Death by Commas

Posted: January 27th, 2014, 1:50 pm   By: brittany.corners

Commas are insidious. They sneak into some writers work with little thought. Some writers pepper commas throughout sentences in some random pattern known only to them. What they don’t realize is that commas are a bad thing when too many are used. Overusing commas creates a slow, painful death to the coherent thought and readability of any written piece.

Many writers mistakenly believe that anywhere a pause is used when something is spoken out loud requires the use of a comma. However, this often results in far too many commas. Readers of the material are likely to grow frustrated, think a writer has some seriously poor writing skills or find themselves lost in the jilted, interrupted and unclear phrases. These over-users of commas even have a special name reserved for their comma insanity – “Comma Crazies” or “Comma Sprinklers.”

There is a key difference in comma usage: commas indicate a pause, but they should not tell readers they must take a breath and pause.

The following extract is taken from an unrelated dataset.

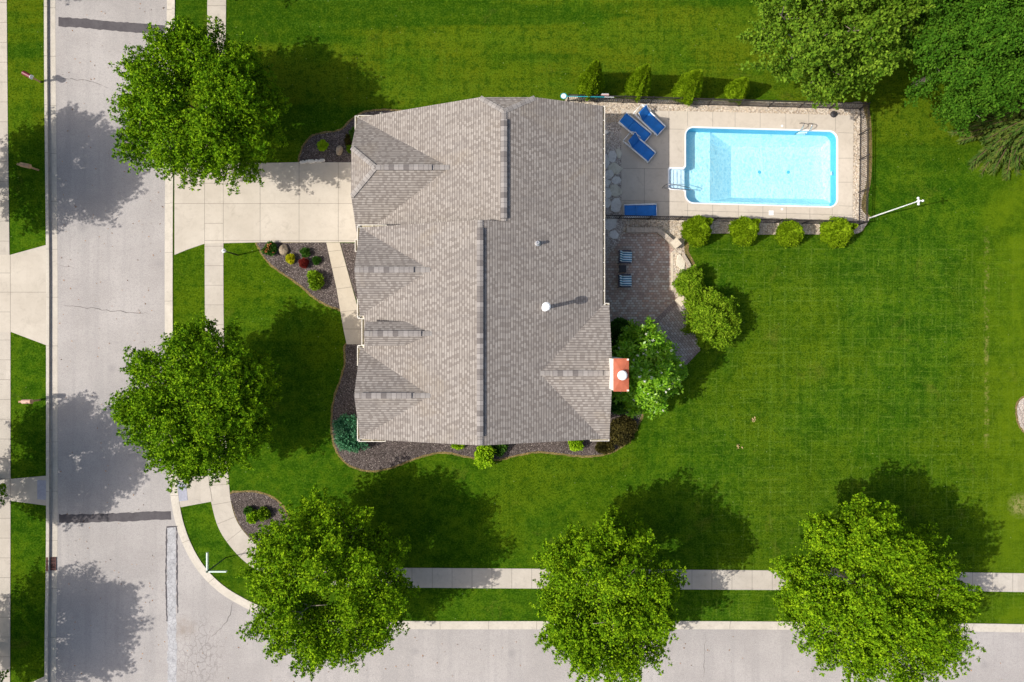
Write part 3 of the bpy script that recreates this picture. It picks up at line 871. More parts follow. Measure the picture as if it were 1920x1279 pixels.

A pause creates a break in thought, a shift. Sometimes a shift is necessary to create clarity. In many cases where these Comma Crazies feel obligated to drop one (or five) commas haphazardly into sentences, the thought is so broken that not even the most intuitive reader can make sense of it.

Proper and coherent comma use:

The Saturday Night Live Chippendale skit, featuring Patrick Swayze, and Chris Farley, is hilariously, funny.

Same sentence after an attack of the Comma Crazies:

The Saturday Night Live, Chippendale skit, featuring Patrick Swayze, and Chris Farley, is hilariously, funny.

Isn’t a slow, amusing death from laughter more fun than the slow, painful death of the hacked-up second sentence?

To give these overzealous writers a little credit, comma rules are often a bit confusing. For example, introductory elements usually require an offsetting comma, but sometimes they do not (huh?). In fact, some grammar guides say something like “there are six basic rules for commas,” but then the last rule is a catchall category with 30 different rules.

This makes it clear that correct comma use might prove taxing to writers who are not well-versed in the rules. Is there a solution? Yes! These writers must learn to act as the comma police, to wear the badge proudly in order to eradicate the errant use of unnecessary commas.

As part of the grammar police, writers should understand when to use commas and when to squash them into nonexistence.

Commas are often required in when the following situations appear in writing:

  1. Introductory elements
  2. Independent sentences joined with a coordinating conjunction
  3. Lists of three or more (serial comma)
  4. Nonessential elements
  5. Coordinate adjectives
  6. Free modifiers
  7. Pauses or shifts
  8. Contrasted coordinate elements
  9. Direct addresses
  10. Locations, dates and titles

In addition, commas are used to create clarity when none of the above rules apply. Yep, it’s still a little confusing, but writers who learn the rules that give them the most trouble can end the premature and unnecessary death of their prose caused by misplaced commas.